【サンパウロ=宮本英威】ブラジルで16日、ルセフ政権に抗議するデモが全国各地で行われた。有力ニュースサイトG1によると、全国200カ所以上で88万人が参加。経済低迷に加え、与党の政治家が関与したとされる汚職疑惑が拡大しており、大統領の弾劾を求める声も高まりつつある。こうした政治的な混乱は、来年8月のリオデジャネイロ五輪期間中の治安に対する不安要素にもなりかねない。
16日、ブラジルのルセフ政権に抗議するデモが各地で行われた。サンパウロでも市民がプラカードを掲げて気勢をあげた=ロイター
政府への大規模なデモは今年3回目。170万人を動員した3月には及ばなかったが、4月の70万人は上回ったようだ。リオデジャネイロでは16日、夏季五輪を控え自転車競技のテスト大会が開催されており、開始時間やコースの変更を余儀なくされた。

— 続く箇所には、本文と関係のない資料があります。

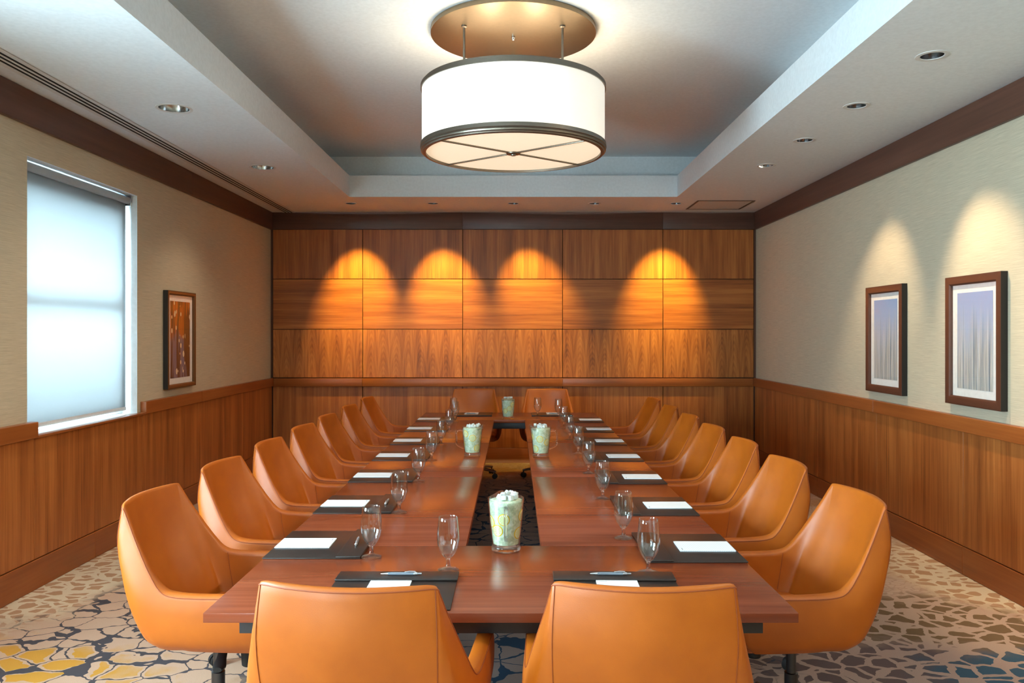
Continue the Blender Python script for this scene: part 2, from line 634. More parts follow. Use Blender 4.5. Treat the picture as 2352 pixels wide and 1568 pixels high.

最大都市サンパウロでは、中心部のパウリスタ大通りで、サッカー代表のユニホームに身を包んだ多くの人が行進した。デモ参加者は「ジルマ(ルセフ氏)は出て行け」などと書いた紙を掲げ声をあげた。会社員のウゴ・サンデスさん(59)は「ルセフ政権はブラジルの歴史上で最も汚職にまみれている。弾劾が行われるべきだ」と語った。
この日のデモは複数の市民団体が呼びかけ、交流サイトなどを通じて参加者が広がった。大部分のデモ隊は静かに歩くなど平和的に抗議しており、大規模な衝突や暴動は報じられていない。